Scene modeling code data
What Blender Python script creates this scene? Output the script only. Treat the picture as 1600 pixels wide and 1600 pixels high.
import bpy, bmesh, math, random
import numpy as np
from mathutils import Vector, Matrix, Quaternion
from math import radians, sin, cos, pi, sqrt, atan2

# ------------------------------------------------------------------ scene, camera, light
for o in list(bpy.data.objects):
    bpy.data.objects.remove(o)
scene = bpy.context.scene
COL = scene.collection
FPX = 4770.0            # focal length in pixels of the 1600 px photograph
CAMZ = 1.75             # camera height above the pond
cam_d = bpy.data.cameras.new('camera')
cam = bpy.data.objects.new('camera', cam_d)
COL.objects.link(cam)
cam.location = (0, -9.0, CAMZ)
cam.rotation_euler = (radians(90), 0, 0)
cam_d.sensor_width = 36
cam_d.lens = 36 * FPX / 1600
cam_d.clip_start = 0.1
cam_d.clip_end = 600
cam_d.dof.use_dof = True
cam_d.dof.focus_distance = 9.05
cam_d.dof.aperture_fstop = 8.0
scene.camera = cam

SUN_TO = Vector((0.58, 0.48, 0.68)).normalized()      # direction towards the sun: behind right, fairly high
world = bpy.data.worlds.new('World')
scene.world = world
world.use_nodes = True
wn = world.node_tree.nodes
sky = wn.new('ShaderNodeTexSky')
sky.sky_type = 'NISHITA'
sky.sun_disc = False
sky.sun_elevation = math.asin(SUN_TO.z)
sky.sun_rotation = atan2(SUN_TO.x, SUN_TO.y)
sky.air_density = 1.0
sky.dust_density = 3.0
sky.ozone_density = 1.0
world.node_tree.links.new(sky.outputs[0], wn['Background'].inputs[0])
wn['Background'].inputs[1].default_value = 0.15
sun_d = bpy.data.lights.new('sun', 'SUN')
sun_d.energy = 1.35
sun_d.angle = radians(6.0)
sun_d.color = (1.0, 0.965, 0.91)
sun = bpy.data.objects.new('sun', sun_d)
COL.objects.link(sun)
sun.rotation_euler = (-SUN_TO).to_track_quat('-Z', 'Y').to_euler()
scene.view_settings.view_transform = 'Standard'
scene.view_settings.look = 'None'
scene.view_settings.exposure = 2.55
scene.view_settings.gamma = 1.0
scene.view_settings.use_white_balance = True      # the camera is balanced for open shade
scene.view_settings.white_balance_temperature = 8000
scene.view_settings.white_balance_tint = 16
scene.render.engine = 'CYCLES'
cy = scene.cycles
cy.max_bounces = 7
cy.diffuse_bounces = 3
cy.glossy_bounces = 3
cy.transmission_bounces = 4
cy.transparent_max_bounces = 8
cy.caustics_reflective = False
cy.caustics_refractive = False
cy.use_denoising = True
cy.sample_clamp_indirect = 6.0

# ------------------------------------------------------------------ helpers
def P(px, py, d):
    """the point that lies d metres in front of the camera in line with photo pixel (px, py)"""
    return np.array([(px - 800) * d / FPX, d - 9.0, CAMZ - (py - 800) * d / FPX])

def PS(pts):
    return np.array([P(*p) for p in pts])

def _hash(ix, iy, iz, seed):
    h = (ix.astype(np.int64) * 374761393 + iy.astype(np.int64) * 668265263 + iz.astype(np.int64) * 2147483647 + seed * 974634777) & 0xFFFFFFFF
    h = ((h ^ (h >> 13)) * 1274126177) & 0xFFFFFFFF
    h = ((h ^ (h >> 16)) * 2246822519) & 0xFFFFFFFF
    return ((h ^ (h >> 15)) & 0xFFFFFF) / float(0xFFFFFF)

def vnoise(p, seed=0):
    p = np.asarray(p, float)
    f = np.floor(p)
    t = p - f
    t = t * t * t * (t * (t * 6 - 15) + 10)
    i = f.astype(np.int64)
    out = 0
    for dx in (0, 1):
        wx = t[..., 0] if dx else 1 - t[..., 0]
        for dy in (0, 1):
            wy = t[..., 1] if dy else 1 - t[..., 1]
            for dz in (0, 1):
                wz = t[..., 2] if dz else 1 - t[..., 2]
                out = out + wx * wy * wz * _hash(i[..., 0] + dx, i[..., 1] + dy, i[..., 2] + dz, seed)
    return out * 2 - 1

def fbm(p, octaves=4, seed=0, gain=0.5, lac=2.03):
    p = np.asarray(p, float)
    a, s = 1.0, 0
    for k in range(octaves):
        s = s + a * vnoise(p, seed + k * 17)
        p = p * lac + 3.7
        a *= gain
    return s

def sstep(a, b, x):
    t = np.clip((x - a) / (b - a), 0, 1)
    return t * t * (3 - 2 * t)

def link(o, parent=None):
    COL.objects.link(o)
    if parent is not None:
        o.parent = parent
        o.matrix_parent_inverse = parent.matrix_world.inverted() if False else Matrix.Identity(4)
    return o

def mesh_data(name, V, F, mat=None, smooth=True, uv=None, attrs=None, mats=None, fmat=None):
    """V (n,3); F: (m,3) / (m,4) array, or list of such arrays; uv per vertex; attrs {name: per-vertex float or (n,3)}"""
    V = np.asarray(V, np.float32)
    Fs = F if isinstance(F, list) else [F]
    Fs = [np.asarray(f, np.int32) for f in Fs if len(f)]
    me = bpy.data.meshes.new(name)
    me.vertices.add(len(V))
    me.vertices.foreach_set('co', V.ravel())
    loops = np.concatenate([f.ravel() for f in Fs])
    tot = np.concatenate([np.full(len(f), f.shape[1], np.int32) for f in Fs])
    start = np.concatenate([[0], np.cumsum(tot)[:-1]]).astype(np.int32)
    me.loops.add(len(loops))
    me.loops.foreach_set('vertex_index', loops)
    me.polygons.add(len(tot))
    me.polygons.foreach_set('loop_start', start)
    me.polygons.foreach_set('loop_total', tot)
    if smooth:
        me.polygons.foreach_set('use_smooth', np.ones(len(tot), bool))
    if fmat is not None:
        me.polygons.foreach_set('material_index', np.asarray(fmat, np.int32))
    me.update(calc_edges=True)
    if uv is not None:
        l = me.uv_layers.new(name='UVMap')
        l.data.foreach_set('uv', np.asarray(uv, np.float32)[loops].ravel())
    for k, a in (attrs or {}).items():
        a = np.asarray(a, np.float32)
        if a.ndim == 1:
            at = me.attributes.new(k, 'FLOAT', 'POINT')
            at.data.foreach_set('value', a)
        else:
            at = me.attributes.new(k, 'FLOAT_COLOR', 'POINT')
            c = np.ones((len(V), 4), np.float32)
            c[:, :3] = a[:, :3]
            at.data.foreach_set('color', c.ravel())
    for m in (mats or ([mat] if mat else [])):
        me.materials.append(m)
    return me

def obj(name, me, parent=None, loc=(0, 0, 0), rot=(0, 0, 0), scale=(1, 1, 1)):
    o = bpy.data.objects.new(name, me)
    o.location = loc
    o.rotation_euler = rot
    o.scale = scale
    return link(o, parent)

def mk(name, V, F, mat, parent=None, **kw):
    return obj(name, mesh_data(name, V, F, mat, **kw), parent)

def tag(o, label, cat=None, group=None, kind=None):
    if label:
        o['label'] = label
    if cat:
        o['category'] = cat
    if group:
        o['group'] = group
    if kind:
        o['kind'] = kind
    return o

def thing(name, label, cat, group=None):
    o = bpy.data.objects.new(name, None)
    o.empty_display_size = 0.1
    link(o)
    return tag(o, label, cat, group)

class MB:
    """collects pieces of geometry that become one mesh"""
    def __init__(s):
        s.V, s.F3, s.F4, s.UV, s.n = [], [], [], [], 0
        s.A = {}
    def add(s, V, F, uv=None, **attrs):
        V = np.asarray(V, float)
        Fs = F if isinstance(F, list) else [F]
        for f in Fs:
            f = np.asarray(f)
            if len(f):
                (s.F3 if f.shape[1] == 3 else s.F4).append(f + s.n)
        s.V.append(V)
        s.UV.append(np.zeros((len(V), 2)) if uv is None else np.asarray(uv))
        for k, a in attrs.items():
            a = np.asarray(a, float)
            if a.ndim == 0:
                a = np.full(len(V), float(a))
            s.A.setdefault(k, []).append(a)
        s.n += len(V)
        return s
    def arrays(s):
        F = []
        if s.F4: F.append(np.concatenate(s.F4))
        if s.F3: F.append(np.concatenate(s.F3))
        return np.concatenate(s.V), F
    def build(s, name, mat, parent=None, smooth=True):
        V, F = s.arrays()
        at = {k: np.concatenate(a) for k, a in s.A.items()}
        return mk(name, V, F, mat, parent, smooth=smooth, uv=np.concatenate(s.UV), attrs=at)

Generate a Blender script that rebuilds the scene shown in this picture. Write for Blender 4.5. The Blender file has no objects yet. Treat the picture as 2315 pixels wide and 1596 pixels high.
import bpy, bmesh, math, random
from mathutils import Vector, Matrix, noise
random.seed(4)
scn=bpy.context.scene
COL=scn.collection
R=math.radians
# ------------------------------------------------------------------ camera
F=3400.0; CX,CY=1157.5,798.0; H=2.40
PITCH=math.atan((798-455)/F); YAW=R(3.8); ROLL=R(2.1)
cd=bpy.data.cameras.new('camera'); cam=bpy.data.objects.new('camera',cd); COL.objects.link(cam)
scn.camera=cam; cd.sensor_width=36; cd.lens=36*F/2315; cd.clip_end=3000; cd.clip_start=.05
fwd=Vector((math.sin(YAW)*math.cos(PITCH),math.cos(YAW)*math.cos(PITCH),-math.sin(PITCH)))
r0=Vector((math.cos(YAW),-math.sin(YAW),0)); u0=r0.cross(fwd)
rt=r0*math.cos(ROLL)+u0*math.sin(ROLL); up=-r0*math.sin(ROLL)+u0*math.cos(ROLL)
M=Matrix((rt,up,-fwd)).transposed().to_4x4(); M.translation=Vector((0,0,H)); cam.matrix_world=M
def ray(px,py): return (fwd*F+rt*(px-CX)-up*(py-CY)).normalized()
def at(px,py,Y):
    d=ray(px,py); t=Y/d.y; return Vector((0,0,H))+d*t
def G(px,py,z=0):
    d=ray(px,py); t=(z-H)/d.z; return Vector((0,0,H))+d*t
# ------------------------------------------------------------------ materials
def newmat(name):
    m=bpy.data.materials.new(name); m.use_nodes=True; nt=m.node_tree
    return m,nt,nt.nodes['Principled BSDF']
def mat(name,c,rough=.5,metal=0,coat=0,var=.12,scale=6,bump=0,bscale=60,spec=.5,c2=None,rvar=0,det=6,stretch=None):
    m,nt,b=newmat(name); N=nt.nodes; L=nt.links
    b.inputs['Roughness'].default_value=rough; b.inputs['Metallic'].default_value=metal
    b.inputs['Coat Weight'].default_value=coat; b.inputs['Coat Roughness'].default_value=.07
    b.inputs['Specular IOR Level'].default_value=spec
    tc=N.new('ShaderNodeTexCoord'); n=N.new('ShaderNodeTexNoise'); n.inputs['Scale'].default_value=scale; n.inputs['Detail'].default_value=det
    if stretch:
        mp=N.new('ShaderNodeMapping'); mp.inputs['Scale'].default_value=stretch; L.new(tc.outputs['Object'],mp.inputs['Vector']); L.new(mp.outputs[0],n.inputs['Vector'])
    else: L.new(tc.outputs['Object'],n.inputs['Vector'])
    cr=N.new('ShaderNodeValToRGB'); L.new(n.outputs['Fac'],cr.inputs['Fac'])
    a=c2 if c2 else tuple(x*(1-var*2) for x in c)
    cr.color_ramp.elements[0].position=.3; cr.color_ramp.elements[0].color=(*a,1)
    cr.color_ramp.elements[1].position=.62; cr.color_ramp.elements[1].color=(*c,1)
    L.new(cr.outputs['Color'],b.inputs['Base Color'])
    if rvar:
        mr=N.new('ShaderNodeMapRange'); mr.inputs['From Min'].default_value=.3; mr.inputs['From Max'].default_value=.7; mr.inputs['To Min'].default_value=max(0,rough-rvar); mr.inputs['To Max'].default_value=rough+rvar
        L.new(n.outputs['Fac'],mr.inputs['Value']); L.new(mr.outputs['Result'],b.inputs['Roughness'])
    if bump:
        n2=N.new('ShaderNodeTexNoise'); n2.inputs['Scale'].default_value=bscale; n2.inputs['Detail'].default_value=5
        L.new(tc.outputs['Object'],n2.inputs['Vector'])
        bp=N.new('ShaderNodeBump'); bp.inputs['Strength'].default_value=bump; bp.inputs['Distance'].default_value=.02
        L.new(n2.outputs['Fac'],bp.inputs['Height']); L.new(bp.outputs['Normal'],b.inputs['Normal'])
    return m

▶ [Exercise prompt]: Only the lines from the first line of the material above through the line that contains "scene.camera = cam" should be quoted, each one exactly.

▶ [Output for this task]:
What Blender Python script creates this scene? Output the script only. Treat the picture as 1600 pixels wide and 1600 pixels high.
import bpy, bmesh, math, random
import numpy as np
from mathutils import Vector, Matrix, Quaternion
from math import radians, sin, cos, pi, sqrt, atan2

# ------------------------------------------------------------------ scene, camera, light
for o in list(bpy.data.objects):
    bpy.data.objects.remove(o)
scene = bpy.context.scene
COL = scene.collection
FPX = 4770.0            # focal length in pixels of the 1600 px photograph
CAMZ = 1.75             # camera height above the pond
cam_d = bpy.data.cameras.new('camera')
cam = bpy.data.objects.new('camera', cam_d)
COL.objects.link(cam)
cam.location = (0, -9.0, CAMZ)
cam.rotation_euler = (radians(90), 0, 0)
cam_d.sensor_width = 36
cam_d.lens = 36 * FPX / 1600
cam_d.clip_start = 0.1
cam_d.clip_end = 600
cam_d.dof.use_dof = True
cam_d.dof.focus_distance = 9.05
cam_d.dof.aperture_fstop = 8.0
scene.camera = cam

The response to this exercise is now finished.